> Exercise instructions: Please determine how many lines of the material include the word "empty", and respond with nothing but that number.

━━ Exercise materials ━━

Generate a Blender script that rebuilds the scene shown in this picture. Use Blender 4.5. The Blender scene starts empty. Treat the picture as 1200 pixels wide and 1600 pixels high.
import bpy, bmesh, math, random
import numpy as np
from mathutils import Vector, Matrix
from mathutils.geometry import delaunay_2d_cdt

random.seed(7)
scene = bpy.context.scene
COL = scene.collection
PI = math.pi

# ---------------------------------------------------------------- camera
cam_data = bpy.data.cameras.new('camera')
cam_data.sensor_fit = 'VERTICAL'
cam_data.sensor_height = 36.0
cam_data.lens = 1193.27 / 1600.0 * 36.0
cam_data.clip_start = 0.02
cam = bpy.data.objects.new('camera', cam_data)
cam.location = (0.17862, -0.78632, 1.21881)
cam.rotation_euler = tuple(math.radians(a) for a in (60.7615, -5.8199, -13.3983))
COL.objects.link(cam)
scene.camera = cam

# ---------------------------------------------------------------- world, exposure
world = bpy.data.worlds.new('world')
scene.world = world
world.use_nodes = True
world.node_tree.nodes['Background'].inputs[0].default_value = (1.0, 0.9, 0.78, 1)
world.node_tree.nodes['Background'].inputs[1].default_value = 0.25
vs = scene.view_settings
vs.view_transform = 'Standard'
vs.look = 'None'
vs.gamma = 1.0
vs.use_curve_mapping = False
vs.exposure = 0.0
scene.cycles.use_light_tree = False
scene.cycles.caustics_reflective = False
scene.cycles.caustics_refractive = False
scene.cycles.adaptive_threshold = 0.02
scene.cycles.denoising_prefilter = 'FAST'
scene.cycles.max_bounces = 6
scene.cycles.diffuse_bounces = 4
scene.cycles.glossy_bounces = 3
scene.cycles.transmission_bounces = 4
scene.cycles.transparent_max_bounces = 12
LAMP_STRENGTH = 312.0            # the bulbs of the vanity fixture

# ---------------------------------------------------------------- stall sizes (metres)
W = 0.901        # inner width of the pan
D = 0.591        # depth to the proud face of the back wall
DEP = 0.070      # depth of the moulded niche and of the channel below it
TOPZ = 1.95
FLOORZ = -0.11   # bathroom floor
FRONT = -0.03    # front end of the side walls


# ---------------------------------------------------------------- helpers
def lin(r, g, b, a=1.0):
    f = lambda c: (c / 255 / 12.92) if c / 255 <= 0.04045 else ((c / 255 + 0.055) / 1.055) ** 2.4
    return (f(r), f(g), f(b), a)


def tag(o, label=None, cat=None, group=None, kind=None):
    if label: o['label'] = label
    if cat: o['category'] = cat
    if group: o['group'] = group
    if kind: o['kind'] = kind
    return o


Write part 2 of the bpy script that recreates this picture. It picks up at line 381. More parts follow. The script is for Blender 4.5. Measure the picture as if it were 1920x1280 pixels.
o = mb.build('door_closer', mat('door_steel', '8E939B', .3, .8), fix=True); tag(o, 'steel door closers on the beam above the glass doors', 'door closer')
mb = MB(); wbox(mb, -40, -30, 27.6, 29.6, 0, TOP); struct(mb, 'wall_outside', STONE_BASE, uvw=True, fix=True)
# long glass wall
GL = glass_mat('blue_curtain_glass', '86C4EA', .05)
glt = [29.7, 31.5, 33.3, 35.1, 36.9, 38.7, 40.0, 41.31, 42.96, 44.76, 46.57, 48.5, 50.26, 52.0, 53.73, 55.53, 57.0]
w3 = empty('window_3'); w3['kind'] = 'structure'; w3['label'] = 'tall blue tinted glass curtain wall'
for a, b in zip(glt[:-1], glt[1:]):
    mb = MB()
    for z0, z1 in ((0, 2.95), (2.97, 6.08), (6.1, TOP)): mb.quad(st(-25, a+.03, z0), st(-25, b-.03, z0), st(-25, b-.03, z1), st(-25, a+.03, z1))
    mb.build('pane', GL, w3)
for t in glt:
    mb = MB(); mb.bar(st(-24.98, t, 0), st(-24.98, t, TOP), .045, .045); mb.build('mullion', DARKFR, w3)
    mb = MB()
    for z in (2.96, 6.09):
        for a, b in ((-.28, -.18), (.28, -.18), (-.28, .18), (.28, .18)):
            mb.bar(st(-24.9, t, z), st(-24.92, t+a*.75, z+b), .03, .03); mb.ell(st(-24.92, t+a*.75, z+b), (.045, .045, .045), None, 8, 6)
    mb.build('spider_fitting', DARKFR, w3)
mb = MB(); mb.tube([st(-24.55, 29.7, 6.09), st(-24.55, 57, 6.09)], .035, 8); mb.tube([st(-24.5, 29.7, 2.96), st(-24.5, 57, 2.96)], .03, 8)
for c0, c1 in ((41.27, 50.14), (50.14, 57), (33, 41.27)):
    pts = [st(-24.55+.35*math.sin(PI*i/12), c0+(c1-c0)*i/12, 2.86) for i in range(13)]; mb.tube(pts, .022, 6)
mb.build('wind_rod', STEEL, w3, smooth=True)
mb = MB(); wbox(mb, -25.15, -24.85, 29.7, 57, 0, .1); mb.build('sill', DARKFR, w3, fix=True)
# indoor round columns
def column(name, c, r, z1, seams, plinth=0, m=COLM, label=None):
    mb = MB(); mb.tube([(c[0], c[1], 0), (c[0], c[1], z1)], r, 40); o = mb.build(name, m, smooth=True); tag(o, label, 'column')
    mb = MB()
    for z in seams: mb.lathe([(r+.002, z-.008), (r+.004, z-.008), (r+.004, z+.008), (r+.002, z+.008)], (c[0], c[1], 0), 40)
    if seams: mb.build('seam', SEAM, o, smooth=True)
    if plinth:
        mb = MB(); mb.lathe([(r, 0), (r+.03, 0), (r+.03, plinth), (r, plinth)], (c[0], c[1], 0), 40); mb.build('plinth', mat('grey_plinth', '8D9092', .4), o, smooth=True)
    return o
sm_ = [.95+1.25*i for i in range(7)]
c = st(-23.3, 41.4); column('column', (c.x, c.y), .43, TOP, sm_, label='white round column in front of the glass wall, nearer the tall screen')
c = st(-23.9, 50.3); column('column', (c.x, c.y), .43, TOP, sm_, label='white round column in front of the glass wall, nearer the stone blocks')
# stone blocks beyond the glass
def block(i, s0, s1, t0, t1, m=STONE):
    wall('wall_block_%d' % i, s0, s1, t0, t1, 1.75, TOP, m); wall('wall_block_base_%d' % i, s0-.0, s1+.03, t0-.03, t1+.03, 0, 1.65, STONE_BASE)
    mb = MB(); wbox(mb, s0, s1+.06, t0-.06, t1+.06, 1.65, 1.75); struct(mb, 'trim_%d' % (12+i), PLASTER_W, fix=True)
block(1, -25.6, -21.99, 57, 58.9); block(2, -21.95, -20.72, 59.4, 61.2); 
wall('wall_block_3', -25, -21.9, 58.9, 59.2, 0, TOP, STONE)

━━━

> Task result: 2